I'm an engineer so my job is to understand the tradeoffs inherent in designing a device to suit a purpose. Utilitarianism appealed to me because it treats all ethical decisions as tradeoffs. I was trying to come up with a definition of tradeoffs and concluded that a tradeoff is any attempt to compare incomparables : e.g., maximum speed versus average power consumption, or cash on hand now versus a distribution of returns later. There is no natural ordering of such values, so engineers fall back on (hopefully) their client's utility function : Q(low max speed, low power consumption) > Q(high max speed, high power consumption) is meaningful.

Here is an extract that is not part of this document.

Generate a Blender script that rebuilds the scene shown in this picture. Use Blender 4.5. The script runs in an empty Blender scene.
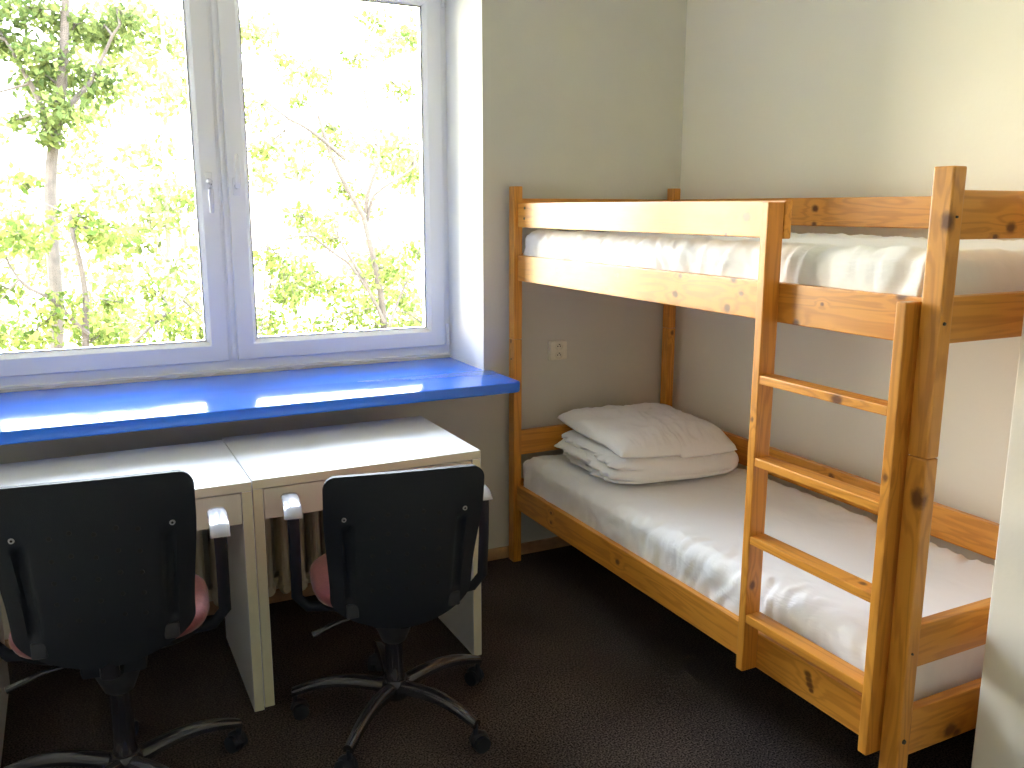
import bpy, bmesh, math, random
from mathutils import Vector, Matrix, noise, Euler
import numpy as np
random.seed(7)
PI = math.pi
SC = bpy.context.scene
COL = SC.collection

# ------------------------------------------------------------------ camera
cam_d = bpy.data.cameras.new('camera')
cam = bpy.data.objects.new('camera', cam_d)
COL.objects.link(cam)
SC.camera = cam
cam_d.sensor_fit = 'HORIZONTAL'
cam_d.sensor_width = 36.0
cam_d.lens = 879.05 * 36.0 / 1024.0
cam_d.clip_start = 0.05
cam_d.clip_end = 400
yaw, pit, rol = math.radians(26.7154), math.radians(-11.3146), math.radians(0.0946)
Fv = Vector((math.sin(yaw)*math.cos(pit), math.cos(yaw)*math.cos(pit), math.sin(pit)))
Rv = Vector((math.cos(yaw), -math.sin(yaw), 0))
Uv = Rv.cross(Fv)
R2 = Rv*math.cos(rol) + Uv*math.sin(rol)
U2 = -Rv*math.sin(rol) + Uv*math.cos(rol)
mw = Matrix((( R2.x, U2.x, -Fv.x, -2.514), (R2.y, U2.y, -Fv.y, -3.3039), (R2.z, U2.z, -Fv.z, 1.5214), (0, 0, 0, 1)))
cam.matrix_world = mw

# ------------------------------------------------------------------ world, light, exposure
EXPOSURE = 3.65
SC.view_settings.view_transform = 'Standard'
SC.view_settings.look = 'None'
SC.view_settings.exposure = EXPOSURE
SC.view_settings.gamma = 1.0
SC.view_settings.use_curve_mapping = False
world = bpy.data.worlds.new('world')
SC.world = world
world.use_nodes = True
wn = world.node_tree
wn.nodes.clear()
wo = wn.nodes.new('ShaderNodeOutputWorld')
bg = wn.nodes.new('ShaderNodeBackground')
tc = wn.nodes.new('ShaderNodeTexCoord')
sx = wn.nodes.new('ShaderNodeSeparateXYZ')
mr = wn.nodes.new('ShaderNodeMapRange')
rp = wn.nodes.new('ShaderNodeValToRGB')
wn.links.new(tc.outputs['Generated'], sx.inputs[0])
wn.links.new(sx.outputs['Z'], mr.inputs['Value'])
mr.inputs['From Min'].default_value = -0.5
mr.inputs['From Max'].default_value = 0.8
wn.links.new(mr.outputs['Result'], rp.inputs['Fac'])
e = rp.color_ramp.elements
e[0].position = 0.0; e[0].color = (0.80, 0.72, 0.50, 1)
e[1].position = 1.0; e[1].color = (2.3, 2.65, 3.3, 1)
m_ = e.new(0.40); m_.color = (0.82, 0.78, 0.68, 1)
# bright lobe added to the unseen sky at left to light the right wall
SKY_LOBE_DIR = Vector((-0.82, 0.55, 0.05)).normalized()
nrm = wn.nodes.new('ShaderNodeVectorMath'); nrm.operation = 'NORMALIZE'
wn.links.new(tc.outputs['Generated'], nrm.inputs[0])
dt = wn.nodes.new('ShaderNodeVectorMath'); dt.operation = 'DOT_PRODUCT'; dt.inputs[1].default_value = SKY_LOBE_DIR
wn.links.new(nrm.outputs[0], dt.inputs[0])
hz = wn.nodes.new('ShaderNodeMapRange'); hz.interpolation_type = 'SMOOTHSTEP'
hz.inputs['From Min'].default_value = 0.84; hz.inputs['From Max'].default_value = 0.99; hz.inputs['To Max'].default_value = 2.4
wn.links.new(dt.outputs['Value'], hz.inputs['Value'])
hc = wn.nodes.new('ShaderNodeVectorMath'); hc.operation = 'SCALE'; hc.inputs[0].default_value = (1.0, 0.84, 0.58)
wn.links.new(hz.outputs['Result'], hc.inputs['Scale'])
ha = wn.nodes.new('ShaderNodeVectorMath'); ha.operation = 'ADD'
wn.links.new(rp.outputs['Color'], ha.inputs[0]); wn.links.new(hc.outputs[0], ha.inputs[1])
wn.links.new(ha.outputs[0], bg.inputs['Color'])
bg.inputs['Strength'].default_value = 1.35
wn.links.new(bg.outputs[0], wo.inputs[0])
# sun high behind the house: it lights the trees and the ground, never the room
sd = bpy.data.lights.new('sun', 'SUN'); sd.energy = 0.9; sd.angle = math.radians(0.6); sd.color = (1.0, 0.93, 0.80)
so = bpy.data.objects.new('sun', sd); COL.objects.link(so)
so.rotation_euler = (math.radians(38), 0, math.radians(-25))

pd = bpy.data.lights.new('window_portal', 'AREA')
pd.shape = 'RECTANGLE'; pd.size = 1.95; pd.size_y = 1.65
pd.cycles.is_portal = True
po = bpy.data.objects.new('window_portal', pd)
COL.objects.link(po)
po.location = (-1.94, 0.47, 1.67)
po.rotation_euler = (math.radians(-90), 0, 0)     # faces the room (-y)
SC.cycles.max_bounces = 12
SC.cycles.diffuse_bounces = 8
SC.cycles.transparent_max_bounces = 16
SC.cycles.sample_clamp_indirect = 6.0

# ------------------------------------------------------------------ materials
def new_mat(name):
    m = bpy.data.materials.new(name)
    m.use_nodes = True
    return m, m.node_tree, m.node_tree.nodes['Principled BSDF']

def N(nt, kind, **kw):
    n = nt.nodes.new('ShaderNode' + kind)
    for k, v in kw.items():
        setattr(n, k, v)
    return n

def simple(name, col, rough=0.5, metal=0.0, spec=0.5, bump=0.0, bscale=200.0, var=0.0, vscale=6.0, coat=0.0, sheen=0.0):
    m, nt, b = new_mat(name)
    b.inputs['Base Color'].default_value = (*col, 1)
    b.inputs['Roughness'].default_value = rough
    b.inputs['Metallic'].default_value = metal
    b.inputs['Specular IOR Level'].default_value = spec
    b.inputs['Coat Weight'].default_value = coat
    b.inputs['Sheen Weight'].default_value = sheen
    t = N(nt, 'TexCoord')
    if var > 0:
        n = N(nt, 'TexNoise'); n.inputs['Scale'].default_value = vscale; n.inputs['Detail'].default_value = 5
        nt.links.new(t.outputs['Object'], n.inputs['Vector'])
        r = N(nt, 'MapRange'); r.inputs['From Min'].default_value = .3; r.inputs['From Max'].default_value = .7
        r.inputs['To Min'].default_value = 1 - var; r.inputs['To Max'].default_value = 1 + var
        nt.links.new(n.outputs['Fac'], r.inputs['Value'])
        x = N(nt, 'VectorMath', operation='SCALE'); x.inputs[0].default_value = col
        nt.links.new(r.outputs['Result'], x.inputs['Scale'])
        nt.links.new(x.outputs[0], b.inputs['Base Color'])
    if bump > 0:
        n = N(nt, 'TexNoise'); n.inputs['Scale'].default_value = bscale; n.inputs['Detail'].default_value = 4
        nt.links.new(t.outputs['Object'], n.inputs['Vector'])
        bp = N(nt, 'Bump'); bp.inputs['Strength'].default_value = bump; bp.inputs['Distance'].default_value = 0.002
        nt.links.new(n.outputs['Fac'], bp.inputs['Height'])
        nt.links.new(bp.outputs[0], b.inputs['Normal'])
    return m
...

Since tradeoffs can only be made in the presence of a utility function, utilitarianism requires a global utility function. I started to think about the properties such a function would have. For it to be useful in making moral decisions, it must be computable or at least approximable in a time that is sublinear to the number of inputs given that utilitarianism says that everything is potentially an input -- potentially the entirety of the moral actor's past light cone. It must also be able to concretely balance short term gains against long term gains unless one is to forever be sacrificing present good for some distant utopia.
Then I realized that my client's utility function is part of the dynamic system that describes them -- it might be better for my client that they change their utility function than that I really remove seatbelts to save weight. This is not a problem for an engineer since it is my job to understand what the client wants, not worry about their mental health (within reason). But utilitarianism equates "good" and "utility" so I can't make conative assumptions ; if I did, the global utility function would just be a fancy name for a personal god for which I have no evidence. This is not fatal to a global utility function since many functions have fixed points, but it does eliminate many classes of simple functions so there is reason to be skeptical that there exists an approximation that requires only a very small portion of the inputs to the global utility function.
These criteria (approximability, tractability, and horizon-independence) are not trivial so I can't just assert that such a function exists in the same way that any other mental abstraction exists. Unless I have positive reason for believing such a function exists and that I can apply it to solve moral questions, then I have no business calling myself a utilitarian.
So for now, I'm just an ex-utilitarian who thinks that the techniques engineers use to optimize designs can be useful in thinking about moral priorities, but that there are probably other principled ways to the same end.